Citizen Soldiers by Stephen E. Ambrose

In most cases the retreating Germans did not stop to fight. Generally they passed right through the villages, rather than use them as strong-points. First and Third armies were advancing in mostly rural areas, spending their nights in houses. The GIs would give the inhabitants five minutes or so to clear out. The German families were indignant. The GIs were insistent. As Major Max Lale put it in a March 30 letter home, “None of us have any sympathy for them.”

The rural German homes had creature comforts-electricity, hot water, soft, white toilet paper-such as most people thought existed in 1945 only in America. On his first night in a house Private Joe Burns spent five minutes in a hot shower. Fifty-one years later he declared it to be “the most exquisite five minutes in my life. Never before or since have I had such pure pleasure.” Private David Webster recalled washing his liands at the sink and deciding, “This was where we belonged. A small, sociable group, a clean, well-lighted house [behind blackout curtains], a cup of coffee-paradise.” Things were looking up, even though there was still a lot of Germany to overrun.

Chapter Twelve

Victory: April 1-May 7. 1945

EASTER CAME on April 1 in 1945. In many cases the celebration of the Resurrection brought the GIs and German civilians together. Sergeant Lindy Sawyers of the 99th Division and his squad had moved into a house that was big enough to allow the frau and her two small girls to remain. He remembered that on the day before Easter, “I entered the house and heard a wail from the mom and kids.” He asked what was wrong and was told that some of his men had stolen the family Easter cake. Sawyers investigated and caught two recruits who had done the deed. He returned the cake to its owners. “There was great rejoicing and I felt virtuous, for a second at least.”

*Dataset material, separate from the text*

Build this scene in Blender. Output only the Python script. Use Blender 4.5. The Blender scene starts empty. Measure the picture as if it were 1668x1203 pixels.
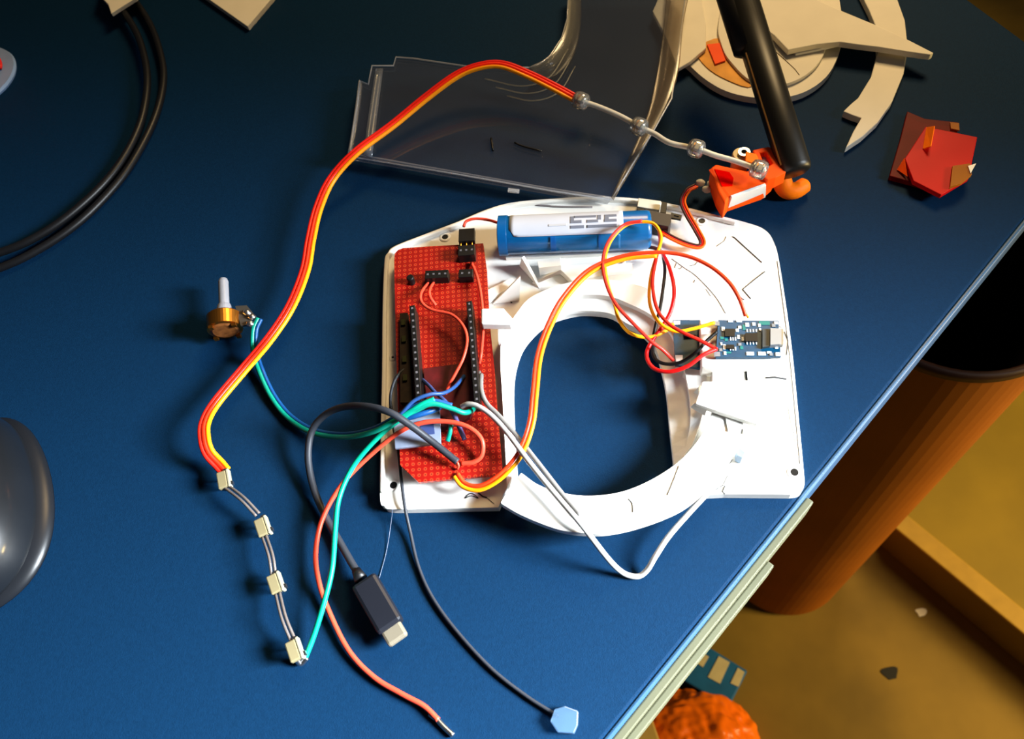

Sergeant Oakley Honey recalled that as his squad left the house they had slept in, “the old lady was handing something to each guy as we left. As I got to the woman, I could see tears in her eyes as she placed a decorated Easter Egg in my hand. We had treated them well and not disturbed the main part of the house. For this they were thankful. There was an unwritten code. If you had to fight for a town, anything in it was yours. If we were allowed to walk in unopposed, we treated the population much better.”

On Easter Sunday, 1944, the US Army had had no troops or vehicles on the European continent north of Rome. One year later there were over 1 million GIs in Germany, most of whom had been civilians in 1943, many of them in 1944. Tens of thousands of American trucks, jeeps, DUKWs (amphibious vehicles), armoured personnel carriers, self-propelled artillery, and more rolled down the roads, covered by thousands of aeroplanes ranging in size from Piper Cubs to B-17s and B-24s. In the villages and towns civilians stood on the sidewalks, awestruck by this display of mobility and firepower. Few had any illusions about how the war was going to end. The older German civilians were delighted that Americans, rather than Russians or French troops, had come to their towns and could hardly do enough for them.

The youngsters were different, and not just those teenagers in the Volkssturm units. In one town Sergeant Honey stood next to an elderly German man and a ten year-old boy. As the Shermans and brand new Pershings (America’s first heavy tank, armed with a 90-mm cannon) rumbled by, the boy said, “Deutsches Panzer ist besser.” Honey looked down at him and asked, “If German tanks are better, why aren’t they here?”

But the GIs were surprised to find how much they liked the Germans. Clean, hardworking, disciplined, cute kids, educated, middle class in their tastes and lifestyles-the Germans seemed to many American soldiers to be “just like us.” Private Webster of the 101st hated the Nazis and wished more German villages would be destroyed, so that the Germans would suffer as the French and Belgians had suffered and thus learn not to start wars. Despite himself, Webster was drawn to the people. “The Germans I have seen so far have impressed me as clean, efficient, law-abiding people,” he wrote his parents. “In Germany everybody goes out and works.”